Afghanistan: The Complications of the Elections Result (Cole)

Juan Cole writes:

Most of the results of the disputed parliamentary election in Afghanistan were announced on Wednesday. Altogether 24 candidates were disqualified from parliament because the Independent Electoral Commission found them guilty of fraud. Some 1.3 million of the 5.6 million votes were tossed out as invalid.

The southern Pashtun ethnic group appears to have lost its majority in parliament, a development that could presage further dissatisfaction with the government in the Pashtun south and east of the country, which is already the site of a lively set of insurgencies.

Pashtun voters apparently had lower turnouts because they were more subject to insurgent threats within their own community. Although the Ghazni results are delayed, the BBC reports that “According to preliminary results released last month, Hazaras won all 11 parliamentary seats in Ghazni, even though they are the third largest ethnic group in the southern province and Pastuns are in the majority. ” Hazaras are Shiites and Pashtuns often view them as having a low status, so to have them representing Ghazni in the national legislature to the exclusion of the Pashtun majority there would be a profound humiliation.

Among the candidates disqualified was a cousin of president Hamid Karzai. And, Karzai is a Pashtun and so won’t be happy with the loss of the majority by that ethnic group.

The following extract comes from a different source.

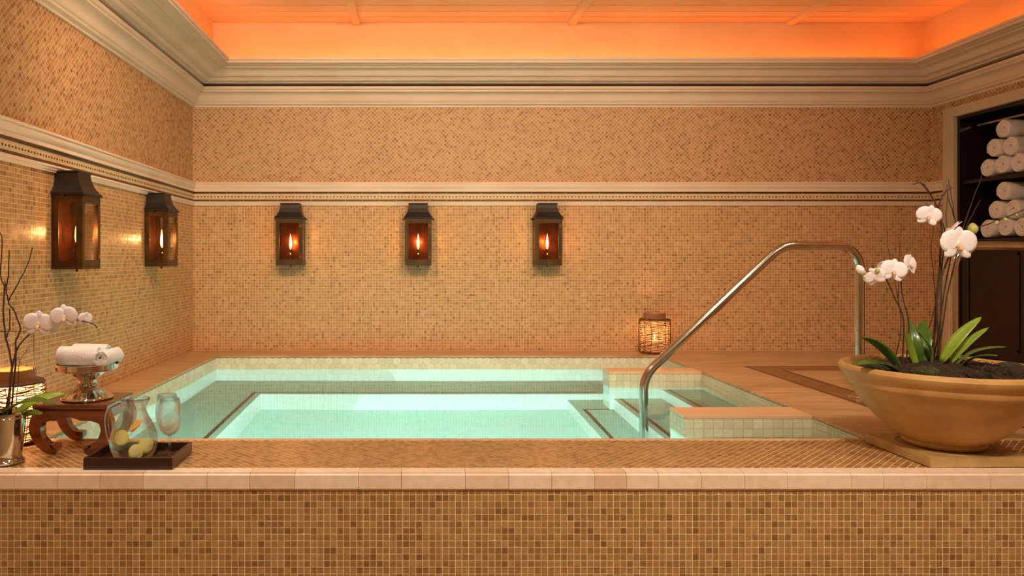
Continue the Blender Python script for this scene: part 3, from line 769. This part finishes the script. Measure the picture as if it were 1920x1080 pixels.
def leaf(name, base, tip, width, parent, mat, sag=.015, roll=0.0, off=Vector()):
    base, tip = Vector(base)-off, Vector(tip)-off; d = tip-base; L = d.length
    side = d.cross(Vector((0, 0, 1)))
    side = side.normalized() if side.length > 1e-5 else Vector((1, 0, 0))
    side = Matrix.Rotation(roll, 3, d.normalized()) @ side
    nrm = side.cross(d).normalized(); vs, fs = [], []; n, mm = 14, 5
    for k in range(n+1):
        t = k/n; wdt = width*.5*(math.sin(PI*min(1, (t*.93+.07)))**.55)*(1-.15*t)
        c = base+d*t+nrm*sag*math.sin(PI*t)
        for j in range(mm):
            s = (j/(mm-1)-.5)*2; vs.append(c+side*wdt*s+nrm*(abs(s)*wdt*.28))
    for k in range(n):
        for j in range(mm-1): fs.append((k*mm+j, k*mm+j+1, (k+1)*mm+j+1, (k+1)*mm+j))
    o = MB().add(vs, fs).build(name, mat, parent, smooth=True)
    so = o.modifiers.new('thickness', 'SOLIDIFY'); so.thickness = .0022
    return o

def petal_mesh(name, L, W, cup, kind):
    vs, fs = [], []; n, mm = 9, 7
    for k in range(n+1):
        t = k/n
        if kind == 'petal': wdt = W*.5*(math.sin(PI*(t*.9+.06))**.6)
        else: wdt = W*.5*(math.sin(PI*(t*.93+.05))**.75)
        for j in range(mm):
            s = (j/(mm-1)-.5)*2
            vs.append((s*wdt, -cup*math.sin(PI*t*.7)+.08*L*t*t+.1*wdt*s*s+.012*L*math.sin(6*t+3*s), L*t))
    for k in range(n):
        for j in range(mm-1): fs.append((k*mm+j, k*mm+j+1, (k+1)*mm+j+1, (k+1)*mm+j))
    return MB().add(vs, fs).mesh(name, smooth=True)
PET = petal_mesh('petal', .046, .058, .006, 'petal'); SEP = petal_mesh('sepal', .044, .032, .005, 'sepal')
for me_ in (PET, SEP): pass
mbl = MB(); mbl.lathe([(0,-.004),(.005,-.002),(.007,.004),(.005,.012),(0,.016)], 12)
LIPM = mbl.mesh('lip', smooth=True)
mbl = MB(); mbl.lathe([(0,-.003),(.004,-.001),(.0045,.004),(.002,.009),(0,.01)], 10)
COLM = mbl.mesh('column', smooth=True)
def flower(parent, loc, facing, size=1.0, spin=0.0, off=Vector()):
    """phalaenopsis bloom facing `facing`; local -y is the front, z is up"""
    f = link('flower', COLM.copy(), 'petal', parent)
    q = Vector(facing).normalized().to_track_quat('-Y', 'Z')
    f.location = Vector(loc)-off; f.rotation_mode = 'QUATERNION'
    from mathutils import Quaternion
    f.rotation_quaternion = q @ Quaternion((0, 1, 0), spin); f.scale = (size,)*3
    for ang, me_, nm, yy in ((0, SEP, 'sepal', .002), (2*PI/3+.25, SEP, 'sepal', .002), (-2*PI/3-.25, SEP, 'sepal', .002), (1.22, PET, 'petal', -.001), (-1.22, PET, 'petal', -.001)):
        p = link(nm, me_, 'petal', f); p.location = (0, yy, 0); p.rotation_euler = (random.uniform(-.08, .12), ang, 0)
        so = p.modifiers.new('thickness', 'SOLIDIFY'); so.thickness = .0009
    lp = link('lip', LIPM, 'lip', f); lp.location = (0, -.005, -.005); lp.rotation_euler = (PI*.72, 0, 0)
    return f
def bud(parent, loc, r, off=Vector(), mat='bud'):
    o = MB().lathe([(0,-1.2*r),(.6*r,-.9*r),(r,-.1*r),(.85*r,.6*r),(.4*r,1.2*r),(0,1.4*r)], 12).build('bud', mat, parent, smooth=True)
    o.location = Vector(loc)-off; o.rotation_euler = (random.uniform(-.6, .6), random.uniform(-.6, .6), 0); return o
def stalk(name, pts, r0, r1, parent, mat, off=Vector(), wob=0.0, sub=4):
    p = smooth_path(pts, sub); n = len(p)
    p = [q-off+Vector((random.uniform(-wob, wob), random.uniform(-wob, wob), random.uniform(-wob, wob)))*(0 if i in (0, n-1) else 1) for i, q in enumerate(p)]
    return MB().tube(p, [r0+(r1-r0)*i/(n-1) for i in range(n)], 7).build(name, mat, parent, smooth=True)

soil_z = PT+.275
# left-hand orchid in the bowl
b0 = Vector((BC.x-.155, BC.y-.02, soil_z-.012)); oA = empty('orchid_plant', b0)
Y = 2.52
stalk('flower_stem', [b0, at(1694, 600, Y), at(1678, 560, Y), at(1665, 530, Y), at(1650, 512, Y-.02), at(1618, 508, Y-.03)], .0026, .0016, oA, 'stem', b0)
stalk('flower_stem', [b0+Vector((.012, 0, 0)), at(1704, 610, Y), at(1692, 555, Y), at(1690, 520, Y), at(1700, 498, Y-.01)], .0026, .0016, oA, 'stem', b0)
flower(oA, at(1675, 508, Y-.03), (-.1, -1, .05), .95, .2, b0)
flower(oA, at(1640, 519, Y-.03), (-.55, -.8, -.2), .75, -.4, b0)
flower(oA, at(1706, 496, Y-.02), (.45, -.85, .1), .82, .3, b0)
flower(oA, at(1662, 500, Y+.02), (.2, .6, .4), .6, .1, b0)
bud(oA, at(1613, 506, Y-.03), .013, b0, 'petal'); bud(oA, at(1619, 512, Y-.035), .008, b0); bud(oA, at(1645, 508, Y-.04), .008, b0)
leaf('leaf', b0+Vector((-.005, 0, 0)), at(1616, 632, 2.50), .036, oA, 'leaf', .022, .45, b0)
leaf('leaf', b0+Vector((.05, -.01, .0)), at(1699, 620, 2.50), .026, oA, 'leaf_bright', .006, 1.0, b0)
leaf('leaf', b0+Vector((.07, .02, .0)), at(1706, 602, 2.60), .036, oA, 'leaf', .03, -.4, b0)
leaf('leaf', b0+Vector((.09, .0, -.005)), at(1722, 622, 2.56), .05, oA, 'leaf', .02, .2, b0)
leaf('leaf', b0+Vector((-.03, -.03, -.01)), at(1600, 684, 2.46), .05, oA, 'leaf', .02, -.2, b0)
tag(oA, 'white orchid with low arching sprays at the left of the stone bowl', 'orchid', 'white orchids')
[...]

The NYT reports that, in petty retaliation for the disqualifications, Karzai’s attorney general, Mohammad Ishaq Aloko, is threatening two officials on the country’s two electoral commissions with prosecution for defaming the nation. Initially he said that they had been charged, then backed off and said they were being investigated. Karzai already, last February, removed the international members of the Electoral Complaints Commission and appointed his own men to it. But he appears to have failed completely to pack the commissions with yes-men and so is being petulant.

Meanwhile, a new Pentagon study submitted to Congress reports that “combat incidents [are] up 300 percent since since 2007 and 70 percent since last year…” The Pentagon propagandistically called this massive increase in violence “slow progress” and the MSM dutifully put the stupid phrase in their headlines. The report also admits that even in the face of a huge American build-up of troops, the Taliban have retrained their command and control and remain effective fighters.

Under the principle that if you are not actively winning a guerrilla war as a foreign occupier, you are effectively losing it, the report points to a significant loss.

Tom Engelhardt explores the supposed timetable setting 2014 as the year NATO and US troops would be withdrawn, and finds that, well, maybe not so much.